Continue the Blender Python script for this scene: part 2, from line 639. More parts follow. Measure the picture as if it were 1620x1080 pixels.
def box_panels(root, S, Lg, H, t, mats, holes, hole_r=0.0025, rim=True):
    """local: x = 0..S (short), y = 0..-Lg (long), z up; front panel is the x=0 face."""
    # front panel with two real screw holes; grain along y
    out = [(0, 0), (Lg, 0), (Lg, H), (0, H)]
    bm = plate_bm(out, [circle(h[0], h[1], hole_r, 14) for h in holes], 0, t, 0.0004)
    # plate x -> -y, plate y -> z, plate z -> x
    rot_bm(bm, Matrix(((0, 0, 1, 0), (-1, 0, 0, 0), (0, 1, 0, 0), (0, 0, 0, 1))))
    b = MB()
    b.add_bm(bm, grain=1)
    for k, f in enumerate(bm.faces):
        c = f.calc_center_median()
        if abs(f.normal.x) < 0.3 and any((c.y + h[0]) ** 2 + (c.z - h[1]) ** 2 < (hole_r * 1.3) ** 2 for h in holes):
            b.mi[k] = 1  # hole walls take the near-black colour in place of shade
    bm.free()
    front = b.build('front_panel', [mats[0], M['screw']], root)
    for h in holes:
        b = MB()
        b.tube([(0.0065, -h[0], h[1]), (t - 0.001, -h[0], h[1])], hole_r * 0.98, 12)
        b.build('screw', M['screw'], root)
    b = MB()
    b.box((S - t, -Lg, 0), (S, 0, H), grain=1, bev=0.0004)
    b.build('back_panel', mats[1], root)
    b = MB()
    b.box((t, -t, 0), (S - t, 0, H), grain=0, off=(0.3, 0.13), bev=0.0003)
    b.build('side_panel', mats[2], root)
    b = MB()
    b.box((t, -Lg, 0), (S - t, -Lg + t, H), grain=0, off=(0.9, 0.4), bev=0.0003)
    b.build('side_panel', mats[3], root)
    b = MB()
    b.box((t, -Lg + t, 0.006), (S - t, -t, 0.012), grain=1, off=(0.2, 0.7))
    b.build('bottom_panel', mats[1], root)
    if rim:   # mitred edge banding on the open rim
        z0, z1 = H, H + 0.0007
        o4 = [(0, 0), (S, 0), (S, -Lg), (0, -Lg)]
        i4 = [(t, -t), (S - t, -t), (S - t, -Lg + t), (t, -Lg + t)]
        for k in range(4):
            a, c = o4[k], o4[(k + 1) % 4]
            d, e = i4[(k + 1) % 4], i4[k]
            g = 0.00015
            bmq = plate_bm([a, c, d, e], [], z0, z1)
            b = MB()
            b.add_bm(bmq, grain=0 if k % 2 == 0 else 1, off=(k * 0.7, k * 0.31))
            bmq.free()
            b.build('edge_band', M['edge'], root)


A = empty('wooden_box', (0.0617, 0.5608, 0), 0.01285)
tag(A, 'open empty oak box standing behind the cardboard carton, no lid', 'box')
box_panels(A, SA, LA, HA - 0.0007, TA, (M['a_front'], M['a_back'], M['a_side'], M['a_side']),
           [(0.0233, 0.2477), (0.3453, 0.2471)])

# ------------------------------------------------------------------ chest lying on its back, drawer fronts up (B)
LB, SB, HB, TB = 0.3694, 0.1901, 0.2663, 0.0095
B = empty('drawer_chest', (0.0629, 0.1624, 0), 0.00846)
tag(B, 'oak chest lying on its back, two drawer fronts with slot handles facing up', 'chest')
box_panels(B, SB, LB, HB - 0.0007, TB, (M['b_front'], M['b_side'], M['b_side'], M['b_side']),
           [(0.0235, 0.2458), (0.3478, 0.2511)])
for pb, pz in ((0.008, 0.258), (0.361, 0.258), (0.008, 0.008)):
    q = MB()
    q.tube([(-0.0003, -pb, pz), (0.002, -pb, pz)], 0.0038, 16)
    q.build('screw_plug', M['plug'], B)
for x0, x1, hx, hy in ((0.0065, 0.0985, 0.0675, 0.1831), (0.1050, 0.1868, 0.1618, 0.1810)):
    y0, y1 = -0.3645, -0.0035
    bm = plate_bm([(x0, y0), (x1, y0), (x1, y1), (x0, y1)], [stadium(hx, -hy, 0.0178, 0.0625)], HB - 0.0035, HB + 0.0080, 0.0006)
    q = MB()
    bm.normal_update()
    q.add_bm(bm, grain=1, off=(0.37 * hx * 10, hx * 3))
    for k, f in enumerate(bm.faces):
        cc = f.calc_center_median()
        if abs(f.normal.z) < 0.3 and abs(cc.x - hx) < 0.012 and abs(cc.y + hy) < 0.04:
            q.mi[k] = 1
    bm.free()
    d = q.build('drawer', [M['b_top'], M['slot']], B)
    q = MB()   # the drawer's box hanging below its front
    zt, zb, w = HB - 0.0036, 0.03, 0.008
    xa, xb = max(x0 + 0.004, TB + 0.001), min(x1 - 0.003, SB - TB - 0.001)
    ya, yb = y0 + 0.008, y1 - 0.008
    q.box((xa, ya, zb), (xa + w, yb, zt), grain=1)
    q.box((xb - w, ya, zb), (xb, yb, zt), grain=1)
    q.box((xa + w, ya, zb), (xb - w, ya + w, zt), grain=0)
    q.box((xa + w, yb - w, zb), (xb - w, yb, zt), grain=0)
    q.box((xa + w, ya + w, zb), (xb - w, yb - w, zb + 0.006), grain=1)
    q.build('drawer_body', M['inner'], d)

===

* STATED GOAL
Reproduce the data in its entirety, matching each character.

* SOLUTION TO THIS TASK
Continue the Blender Python script for this scene: part 2, from line 639. More parts follow. Measure the picture as if it were 1620x1080 pixels.
def box_panels(root, S, Lg, H, t, mats, holes, hole_r=0.0025, rim=True):
    """local: x = 0..S (short), y = 0..-Lg (long), z up; front panel is the x=0 face."""
    # front panel with two real screw holes; grain along y
    out = [(0, 0), (Lg, 0), (Lg, H), (0, H)]
    bm = plate_bm(out, [circle(h[0], h[1], hole_r, 14) for h in holes], 0, t, 0.0004)
    # plate x -> -y, plate y -> z, plate z -> x
    rot_bm(bm, Matrix(((0, 0, 1, 0), (-1, 0, 0, 0), (0, 1, 0, 0), (0, 0, 0, 1))))
    b = MB()
    b.add_bm(bm, grain=1)
    for k, f in enumerate(bm.faces):
        c = f.calc_center_median()
        if abs(f.normal.x) < 0.3 and any((c.y + h[0]) ** 2 + (c.z - h[1]) ** 2 < (hole_r * 1.3) ** 2 for h in holes):
            b.mi[k] = 1  # hole walls take the near-black colour in place of shade
    bm.free()
    front = b.build('front_panel', [mats[0], M['screw']], root)
    for h in holes:
        b = MB()
        b.tube([(0.0065, -h[0], h[1]), (t - 0.001, -h[0], h[1])], hole_r * 0.98, 12)
        b.build('screw', M['screw'], root)
    b = MB()
    b.box((S - t, -Lg, 0), (S, 0, H), grain=1, bev=0.0004)
    b.build('back_panel', mats[1], root)
    b = MB()
    b.box((t, -t, 0), (S - t, 0, H), grain=0, off=(0.3, 0.13), bev=0.0003)
    b.build('side_panel', mats[2], root)
    b = MB()
    b.box((t, -Lg, 0), (S - t, -Lg + t, H), grain=0, off=(0.9, 0.4), bev=0.0003)
    b.build('side_panel', mats[3], root)
    b = MB()
    b.box((t, -Lg + t, 0.006), (S - t, -t, 0.012), grain=1, off=(0.2, 0.7))
    b.build('bottom_panel', mats[1], root)
    if rim:   # mitred edge banding on the open rim
        z0, z1 = H, H + 0.0007
        o4 = [(0, 0), (S, 0), (S, -Lg), (0, -Lg)]
        i4 = [(t, -t), (S - t, -t), (S - t, -Lg + t), (t, -Lg + t)]
        for k in range(4):
            a, c = o4[k], o4[(k + 1) % 4]
            d, e = i4[(k + 1) % 4], i4[k]
            g = 0.00015
            bmq = plate_bm([a, c, d, e], [], z0, z1)
            b = MB()
            b.add_bm(bmq, grain=0 if k % 2 == 0 else 1, off=(k * 0.7, k * 0.31))
            bmq.free()
            b.build('edge_band', M['edge'], root)


A = empty('wooden_box', (0.0617, 0.5608, 0), 0.01285)
tag(A, 'open empty oak box standing behind the cardboard carton, no lid', 'box')
box_panels(A, SA, LA, HA - 0.0007, TA, (M['a_front'], M['a_back'], M['a_side'], M['a_side']),
           [(0.0233, 0.2477), (0.3453, 0.2471)])

# ------------------------------------------------------------------ chest lying on its back, drawer fronts up (B)
LB, SB, HB, TB = 0.3694, 0.1901, 0.2663, 0.0095
B = empty('drawer_chest', (0.0629, 0.1624, 0), 0.00846)
tag(B, 'oak chest lying on its back, two drawer fronts with slot handles facing up', 'chest')
box_panels(B, SB, LB, HB - 0.0007, TB, (M['b_front'], M['b_side'], M['b_side'], M['b_side']),
           [(0.0235, 0.2458), (0.3478, 0.2511)])
for pb, pz in ((0.008, 0.258), (0.361, 0.258), (0.008, 0.008)):
    q = MB()
    q.tube([(-0.0003, -pb, pz), (0.002, -pb, pz)], 0.0038, 16)
    q.build('screw_plug', M['plug'], B)
for x0, x1, hx, hy in ((0.0065, 0.0985, 0.0675, 0.1831), (0.1050, 0.1868, 0.1618, 0.1810)):
    y0, y1 = -0.3645, -0.0035
    bm = plate_bm([(x0, y0), (x1, y0), (x1, y1), (x0, y1)], [stadium(hx, -hy, 0.0178, 0.0625)], HB - 0.0035, HB + 0.0080, 0.0006)
    q = MB()
    bm.normal_update()
    q.add_bm(bm, grain=1, off=(0.37 * hx * 10, hx * 3))
    for k, f in enumerate(bm.faces):
        cc = f.calc_center_median()
        if abs(f.normal.z) < 0.3 and abs(cc.x - hx) < 0.012 and abs(cc.y + hy) < 0.04:
            q.mi[k] = 1
    bm.free()
    d = q.build('drawer', [M['b_top'], M['slot']], B)
    q = MB()   # the drawer's box hanging below its front
    zt, zb, w = HB - 0.0036, 0.03, 0.008
    xa, xb = max(x0 + 0.004, TB + 0.001), min(x1 - 0.003, SB - TB - 0.001)
    ya, yb = y0 + 0.008, y1 - 0.008
    q.box((xa, ya, zb), (xa + w, yb, zt), grain=1)
    q.box((xb - w, ya, zb), (xb, yb, zt), grain=1)
    q.box((xa + w, ya, zb), (xb - w, ya + w, zt), grain=0)
    q.box((xa + w, yb - w, zb), (xb - w, yb, zt), grain=0)
    q.box((xa + w, ya + w, zb), (xb - w, yb - w, zb + 0.006), grain=1)
    q.build('drawer_body', M['inner'], d)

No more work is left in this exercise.